Promissory estoppel is an important doctrine in contract law in which a non contractual promise lacking consideration rendered enforceable to avoid an injustice. Promissory estoppel arises when injustice can be avoided only by means of the enforcement of a promise that would otherwise be unenforceable for lack of consideration. It is usually applied in cases in which a party has relied on another party’s promise, and that party’s nonbinding promise will be enforced because to do otherwise would be unfair. Promissory estoppel is commonly used in the context of charitable donations. In some jurisdictions the charity must have reliance on the promise but in others reliance is not necessary.

The concept of quasi contract is somewhat similar in that such contracts have the same effect of enforcing a promise in order to avoid an unjust result, however in such cases there had been no promise in the first place.

One case in which the court applied the doctrine to render a contract otherwise lacking in consideration enforceable was McIntosh v. Murphy. That case involved a verbal agreement to hire the plaintiff at the defendant’s auto dealership in Hawaii for one year. After moving all the way to Hawaii he was fired two month later. The court found in favor of the plaintiff because he had relied on the promise of the defendant and had rendered part performance.
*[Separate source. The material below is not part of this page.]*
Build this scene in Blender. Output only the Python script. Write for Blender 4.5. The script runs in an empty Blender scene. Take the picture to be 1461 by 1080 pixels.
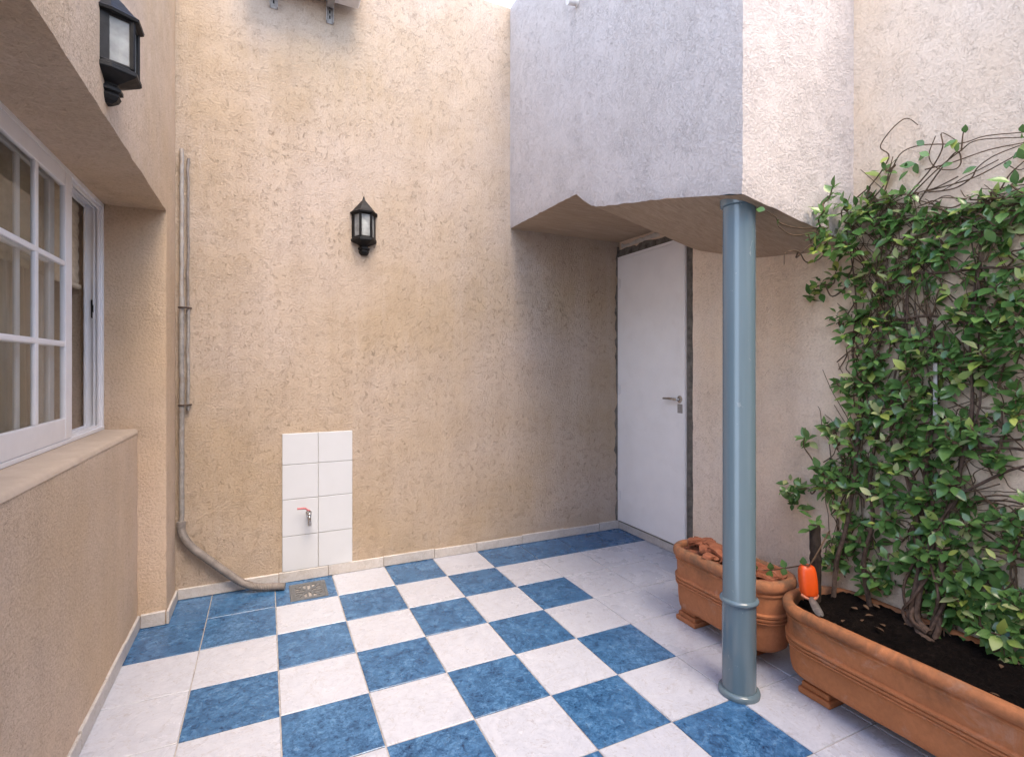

In Miller v. Lawlor, the court concluded that it was not necessary to determine the relative applicability of the doctrines of part performance versus estoppel because it was not necessary to distinguish them. The court in that case noted that other courts had recognized that promissory estoppel had become recognized as another form of consideration or consideration substitute. The court ultimately held that the language in the contract was sufficient to support a finding that the contract was enforceable via application of the doctrine of promissory estoppel.

In Peoples Nat. Bank of Little Rock v. Linebarger Const. Co., the court applied the doctrine of promissory estoppel in determining the amount the plaintiff bank would recover from Linebarger. In that case there had been special circumstances that had indicated a particular purpose in using the money, and the court stated that if not for those circumstances the court might have awarded the plaintiff the entire amount of the representation. In that case the money was used for the payroll and the bank was not free to let Cart use it for other purposes.

In the case of Salsbury v. Northwestern Bell Telephone Co. the court justified the application of the doctrine of promissory estoppel as a matter of public policy. In that case the court held that for charitable contributions no showing of consideration or detrimental reliance was necessary. The court in this case followed the rule as stated in the Restatement (2d) of Contracts § 90. In that case Northwestern Bell had promised to give Charles City College $15,000 and the court compelled it to pay even though there had been no detrimental reliance.